En janvier dernier, nous avons franchi la 5ème limite planétaire sur la pollution chimique. C’est une information qui a fait assez peu de bruit dans les médias, sans doute parce que le concept de limite planétaire est difficile à comprendre. C'est pourtant un indicateur précieux pour réveiller les consciences en matière d'écologie.
On communique dessus depuis 2009. Le concept de limite planétaire "n’est pas un indicateur simple", admet le philosophe Dominique Bourg. Il a été mis en place pour mettre en évidence des risques de seuils d’irréversibilité. "Pour différents sujets de préoccupation environnementale", comme l’explique Natacha Gondran, ce qui est mis en évidence, ce sont les points de basculement : à partir de quand change-t-on "d’état d’équilibre" pour atteindre "un état d’équilibre potentiellement moins agréable à vivre et moins propice au développement humain que ce qu’on connaît depuis les 10.000 dernières années".
Franchir une limite planétaire, c’est "refermer derrière nous l’Holocène", comme dit le philosophe Dominique Bourg. L’Holocène c’est une période géologique commencée il y a 11.700 ans, durant laquelle le climat était suffisamment favorable pour permettre le développement de l’agriculture et l’épanouissement de civilisations. À chaque limite planétaire dépassée, on entre un peu plus dans l'Anthropocène, cette nouvelle ère où l'être humain pose une marque indélébile.
En 2015, on avait déjà franchi quatre des neuf limites planétaires, que sont le changement climatique, l’érosion de la biodiversité, les perturbations globales du cycle de l’azote et du phosphore et les changements d'utilisation des sols.
La cinquième limite que nous avons franchie en janvier 2022, c’est celle de la pollution chimique ou de "l'introduction d’entités nouvelles dans la biosphère". Pour résumer, la dose de produits chimiques et plastiques dans le monde a désormais des effets irréversibles sur le vivant. Elle est telle qu'on ne peut plus revenir en arrière.
Les autres limites, celles qui n’ont pas encore été dépassées, sont : l’acidification des océans, la diminution de la couche d’ozone, les aérosols atmosphériques et l’usage de l’eau douce.

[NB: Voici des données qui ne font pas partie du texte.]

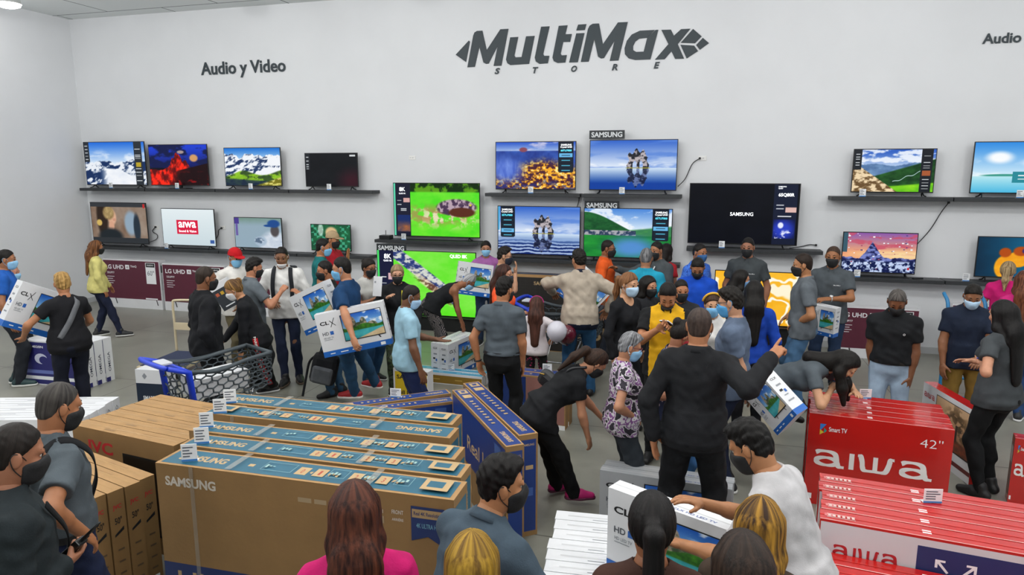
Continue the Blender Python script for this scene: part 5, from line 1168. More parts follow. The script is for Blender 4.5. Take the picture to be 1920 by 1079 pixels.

Le concept de limite planétaire a des avantages pédagogiques, il permet d'alerter les populations. Et devrait nous aider à sortir de ce que le philosophe nomme le "piège environnemental" : "Tant que l’on ne ressent pas les choses on ne bouge pas."
C'est Adrien Louandre qui, dans sa chronique Tout est lié sur RCF, site le dramaturge grec Eschyle, "il n’y a que la souffrance vécue qui nous fait apprendre". Or "toute la difficulté en matière environnementale c’est qu’on sait des choses à l’avance mais on les sait largement avant de les ressentir", note Dominique Bourg.
"Si vous aviez dit à un climatologue en mai 2019 qu’il il ferait 46°C dans un petit village de l’Hérault fin juin 2019, il vous aurait ri au nez." En matière de climat, par exemple, on ne ressent vraiment les choses que depuis 2018. Désormais de plus en plus d'événements extrêmes vont se faire sentir.
Natacha Gondran est enseignante-chercheuse en sciences et génie de l’environnement à l’école des mines de Saint-Étienne, membre de l’unité Environnement, ville et société au CNRS, et co-autrice de l’ouvrage "Les limites planétaires" (éd. La Découverte, 2020).
Dominique Bourg est philosophe, spécialiste des questions d’écologie, directeur de la revue La pensée écologique, co-auteur de "Primauté du Vivant - Essai sur le pensable" (éd. PUF) et de "Petit traité politique à l’usage des générations écologiques" (éd. Entremises, 2021).